4月1日国立大学が独立行政法人化した。大学に法人格を与え、独立させることで、組織を効率化し、ひいては、研究、教育でより大きな成果をあげてもらうことが狙いである。
文部科学省から独立、自らの責任で大学の運営ができることに、だれも反対はない。しかし、果たして独立できるのか、大学人からかねて疑問視する声があった。
一足先に独法化した各省庁の研究機関の中で、優等生といわれていたのが経済産業研究所(RIETI)だが、その行く末に暗雲がたれ込めている。
独立させたといいながら本省が人事に介入したことから、研究所内でごたごたが始まり、ノーベル経済学賞受賞の可能性が高いといわれる研究所長はじめ、有力研究員が相次いで離職しているのだ。
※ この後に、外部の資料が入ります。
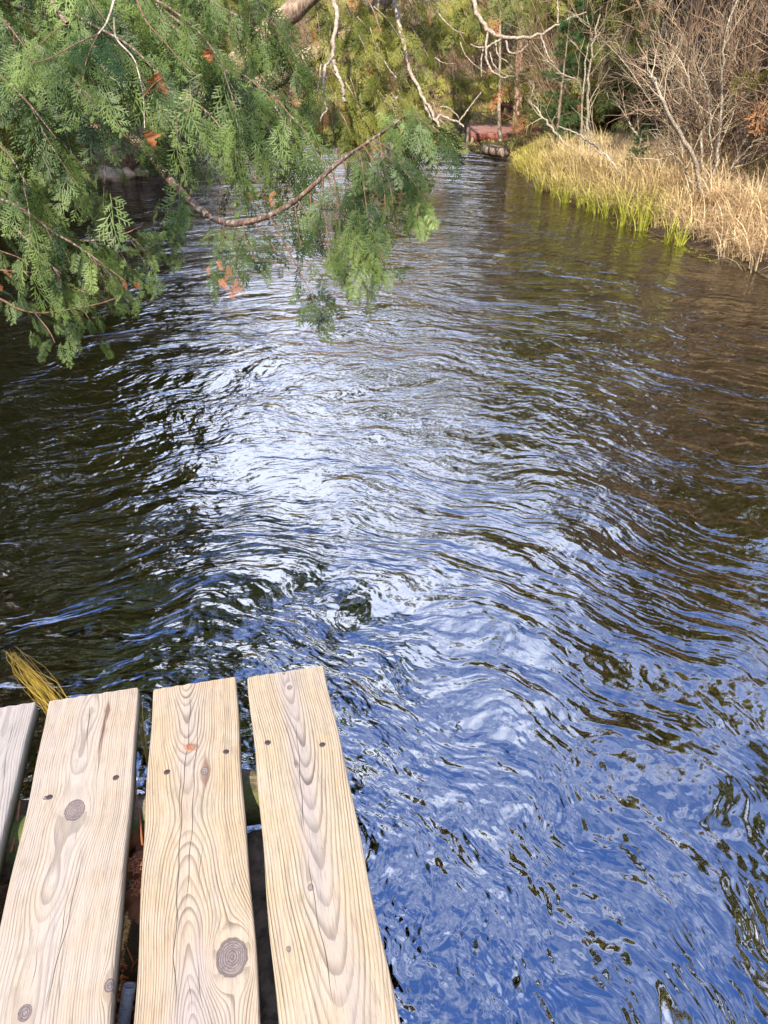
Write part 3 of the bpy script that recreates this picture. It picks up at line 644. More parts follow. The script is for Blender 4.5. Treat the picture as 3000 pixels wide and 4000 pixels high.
# boughs low on the left
bough([(-150, 1040, 3.5), (0, 1055, 3.4), (130, 1066, 3.35), (260, 1108, 3.3), (340, 1142, 3.28), (440, 1138, 3.25)], 0.006, 0.0015, on_trunk(1.3), own=0.10, spray=(0.05, 0.10), t0=0.62, barkmat='bark_young', twigs=2, tl=(0.06, 0.12), tsp=0.03, tt=(0.75, 0.98))
bough([(-150, 1120, 3.3), (0, 1168, 3.2), (70, 1205, 3.15), (150, 1222, 3.12), (260, 1210, 3.1), (380, 1188, 3.06), (450, 1165, 3.04)], 0.007, 0.0015, on_trunk(1.2), own=0.08, spray=(0.06, 0.11), t0=0.55, barkmat='bark_young', twigs=5, tl=(0.06, 0.13), tsp=0.03, tt=(0.6, 0.98), tdir=(0.2, 0, -0.8))
strand([(130, 1215, 3.12), (190, 1290, 3.1), (215, 1340, 3.08)], t0=0.2, own=0.02, spray=(0.06, 0.11), root=None)
strand([(0, 980, 3.3), (80, 1010, 3.28), (140, 1060, 3.26)], t0=0.2, own=0.03, spray=(0.06, 0.11))
bough([(-200, 600, 3.7), (0, 720, 3.5), (150, 880, 3.4), (300, 938, 3.35), (450, 925, 3.3), (560, 880, 3.26)], 0.011, 0.002, on_trunk(1.8), twigs=8, tl=(0.12, 0.22), own=0.06, spray=(0.09, 0.18), tdir=(0.5, 0, -0.9), tt=(0.35, 0.98))
bough([(-200, 700, 3.5), (60, 800, 3.3), (200, 900, 3.25), (300, 960, 3.2), (400, 1030, 3.15), (485, 1095, 3.1)], 0.009, 0.002, on_trunk(1.7), twigs=7, tl=(0.08, 0.17), own=0.06, spray=(0.08, 0.16), tdir=(0.6, 0, -0.7), tt=(0.4, 0.95))
bough([(-250, 800, 3.4), (0, 860, 3.3), (100, 930, 3.28), (170, 1010, 3.26), (240, 1070, 3.24)], 0.008, 0.002, on_trunk(1.6), twigs=6, tl=(0.07, 0.16), own=0.06, spray=(0.08, 0.16), tdir=(0.4, 0, -0.8), tt=(0.5, 0.98))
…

国の研究機関でありながら、政府の政策にはっきり物をいう研究所の姿勢は、民間からそれなりの評価を受け始めていた。ところが、政府の研究機関でありながら、政府の方針に反旗を翻す研究員がいるのはけしからん、と国会議員から圧力がかかり、本省官房がその圧力を跳ね返せなかったことから、ごたごたは始まった。研究者に政治力や行政能力を期待するのは、ないものねだりに近い。本省官房が代わって政治力を発揮、研究所の独立性を守る立場に立たねばならぬはずだが、役所は政治家に弱い。結局、自民党の思惑通りの粛正人事がまかり通った。
研究者は研究だけしていればいいのか。特に社会科学の研究は政策や実社会に適用されてはじめて成果があがるのだから、その時代、時代に政策提言やアピールを出すことは、研究の結果として自然だ。そうした提言や意見が時の政権のご機嫌を損ねたとしても、それを公務員の政治活動として切って捨てるのは、研究の自由を奪う野蛮な行為であることは間違いない。
RIETIでさえ独立を保てないとなると、独法化された大学が独立を維持できるのか、きわめて疑わしい。時の政権や本省からの介入を避けるため、大学が萎縮したり、自主規制したり、するなら、独法化は骨抜きになる。